What’s going to happen to the downtown loop?

Durham’s most infamous traffic feature is probably the bizarre “downtown loop,” a series of distinct roads which were fused into a large one way route encircling the city center.

The loop was was originally constructed to keep factory workers out of a busy downtown as they commuted to and from their jobs. Unfortunately, the loop didn’t help for long, since people started fleeing for the suburbs and the tobacco industry started winding down shortly after it was completed.

Ultimately, the city was left with a huge moat of asphalt diverting drivers around a ghost town.

Downtown has obviously taken off again despite the loop, and there has been a lot of talk about how best to correct the traffic pattern in recent years. Now, it seems like there’s some progress, and the Herald has an op-ed in support of the project.

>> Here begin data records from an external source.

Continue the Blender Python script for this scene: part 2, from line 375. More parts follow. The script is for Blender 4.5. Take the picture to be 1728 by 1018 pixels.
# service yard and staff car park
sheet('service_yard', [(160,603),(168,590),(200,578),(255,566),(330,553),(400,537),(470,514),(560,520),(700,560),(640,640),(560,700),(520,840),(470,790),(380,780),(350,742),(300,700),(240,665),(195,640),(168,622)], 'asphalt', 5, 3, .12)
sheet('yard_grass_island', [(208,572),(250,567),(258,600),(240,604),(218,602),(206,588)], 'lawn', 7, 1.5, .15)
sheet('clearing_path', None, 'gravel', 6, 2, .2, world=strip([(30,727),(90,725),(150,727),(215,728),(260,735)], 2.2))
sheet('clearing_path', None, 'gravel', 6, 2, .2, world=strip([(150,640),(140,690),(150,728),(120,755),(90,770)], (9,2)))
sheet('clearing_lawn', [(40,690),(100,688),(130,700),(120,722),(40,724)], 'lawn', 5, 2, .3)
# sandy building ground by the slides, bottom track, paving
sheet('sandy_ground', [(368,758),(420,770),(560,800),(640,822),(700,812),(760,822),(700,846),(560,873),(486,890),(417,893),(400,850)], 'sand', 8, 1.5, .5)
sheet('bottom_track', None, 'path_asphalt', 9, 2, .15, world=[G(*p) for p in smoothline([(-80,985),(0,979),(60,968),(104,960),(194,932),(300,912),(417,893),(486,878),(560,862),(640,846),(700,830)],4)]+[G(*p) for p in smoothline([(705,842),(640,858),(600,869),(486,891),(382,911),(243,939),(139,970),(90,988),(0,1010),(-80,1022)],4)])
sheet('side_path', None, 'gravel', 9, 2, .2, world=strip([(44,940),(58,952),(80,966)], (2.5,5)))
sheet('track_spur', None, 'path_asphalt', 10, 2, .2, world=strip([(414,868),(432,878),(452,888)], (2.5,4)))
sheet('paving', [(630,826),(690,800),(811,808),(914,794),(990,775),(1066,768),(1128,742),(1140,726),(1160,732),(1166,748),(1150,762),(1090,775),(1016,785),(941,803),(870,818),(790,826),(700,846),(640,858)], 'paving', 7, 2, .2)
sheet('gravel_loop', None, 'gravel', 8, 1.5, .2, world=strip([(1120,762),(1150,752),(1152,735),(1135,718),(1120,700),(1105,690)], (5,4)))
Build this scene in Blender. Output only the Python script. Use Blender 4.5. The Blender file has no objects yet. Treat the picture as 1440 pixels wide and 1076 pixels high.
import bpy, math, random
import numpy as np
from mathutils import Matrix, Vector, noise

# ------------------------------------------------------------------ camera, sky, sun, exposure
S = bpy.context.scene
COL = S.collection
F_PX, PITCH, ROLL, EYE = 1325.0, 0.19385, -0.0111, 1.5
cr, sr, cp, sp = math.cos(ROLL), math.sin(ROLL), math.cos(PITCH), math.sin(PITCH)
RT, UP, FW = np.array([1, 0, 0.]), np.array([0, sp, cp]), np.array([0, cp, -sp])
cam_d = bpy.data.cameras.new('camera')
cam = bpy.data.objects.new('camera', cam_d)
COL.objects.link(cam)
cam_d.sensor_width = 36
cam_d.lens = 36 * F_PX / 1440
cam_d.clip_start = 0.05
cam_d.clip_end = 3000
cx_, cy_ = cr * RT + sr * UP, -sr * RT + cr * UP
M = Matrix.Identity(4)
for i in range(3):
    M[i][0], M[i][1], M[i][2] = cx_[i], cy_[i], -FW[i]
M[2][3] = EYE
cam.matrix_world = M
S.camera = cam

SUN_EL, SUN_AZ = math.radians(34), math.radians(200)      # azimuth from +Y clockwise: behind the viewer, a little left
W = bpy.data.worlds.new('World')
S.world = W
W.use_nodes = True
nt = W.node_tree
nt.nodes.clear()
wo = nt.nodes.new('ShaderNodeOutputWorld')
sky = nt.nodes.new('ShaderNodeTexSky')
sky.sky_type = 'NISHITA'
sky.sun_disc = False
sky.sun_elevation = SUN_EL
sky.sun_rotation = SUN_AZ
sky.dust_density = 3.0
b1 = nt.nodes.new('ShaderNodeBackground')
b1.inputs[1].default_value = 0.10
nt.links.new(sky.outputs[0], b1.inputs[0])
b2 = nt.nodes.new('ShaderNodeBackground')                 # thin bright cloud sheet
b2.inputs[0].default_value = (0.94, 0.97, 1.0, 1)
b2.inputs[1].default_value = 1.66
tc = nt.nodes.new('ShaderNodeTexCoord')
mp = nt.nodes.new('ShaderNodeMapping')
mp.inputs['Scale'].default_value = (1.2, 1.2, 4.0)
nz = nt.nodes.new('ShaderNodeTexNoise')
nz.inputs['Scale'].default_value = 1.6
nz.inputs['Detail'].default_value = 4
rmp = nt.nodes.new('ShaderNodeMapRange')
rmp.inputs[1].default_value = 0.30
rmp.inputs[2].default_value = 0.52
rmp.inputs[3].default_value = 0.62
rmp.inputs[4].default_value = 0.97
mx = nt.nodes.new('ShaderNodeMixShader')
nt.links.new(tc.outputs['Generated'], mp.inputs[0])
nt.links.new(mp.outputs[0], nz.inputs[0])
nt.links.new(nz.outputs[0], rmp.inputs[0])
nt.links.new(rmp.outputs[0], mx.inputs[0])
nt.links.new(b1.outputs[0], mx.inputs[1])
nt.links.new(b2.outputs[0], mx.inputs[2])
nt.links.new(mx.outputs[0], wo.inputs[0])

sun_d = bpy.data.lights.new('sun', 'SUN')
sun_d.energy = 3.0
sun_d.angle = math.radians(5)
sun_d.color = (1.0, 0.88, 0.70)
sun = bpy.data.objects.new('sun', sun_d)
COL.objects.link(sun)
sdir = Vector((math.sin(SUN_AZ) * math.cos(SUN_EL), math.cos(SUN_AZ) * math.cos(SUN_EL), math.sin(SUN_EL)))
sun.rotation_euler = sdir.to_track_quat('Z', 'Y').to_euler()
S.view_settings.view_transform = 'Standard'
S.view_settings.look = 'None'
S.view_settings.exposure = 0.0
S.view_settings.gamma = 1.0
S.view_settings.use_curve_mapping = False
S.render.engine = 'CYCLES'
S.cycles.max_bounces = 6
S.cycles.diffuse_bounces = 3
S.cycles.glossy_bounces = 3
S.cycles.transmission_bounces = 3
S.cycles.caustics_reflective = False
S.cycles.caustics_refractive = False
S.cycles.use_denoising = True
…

Although the benefit of making downtown more accessible (via foot or vehicle) is clear, there are other benefits; a redesigned streetscape would allow for additional development opportunities. A rendering of how reworking the loop could impact downtown was created by Cleveland and Church Partners and posted to the BPAC mailing list:

The biggest challenge with reworking the loop is, unsurprisingly, funding. According to the Herald, a streetscape improvement project would require $30M in funding, and it’s difficult to imagine the loop bumping off several other higher priority projects. According to the DDOT, simply converting the roads back to two-way and not doing other improvements could be accomplished for a more reasonable $12M.

The loop is a tricky problem. Downtown is a prominent success story now, and making it more appealing holds a lot of value to the city’s image. But how much money is the city ready to spend here, when downtown is clearly getting by well enough with things as they are? Are we better off working to improve less visible infrastructure in under-served parts of the city first?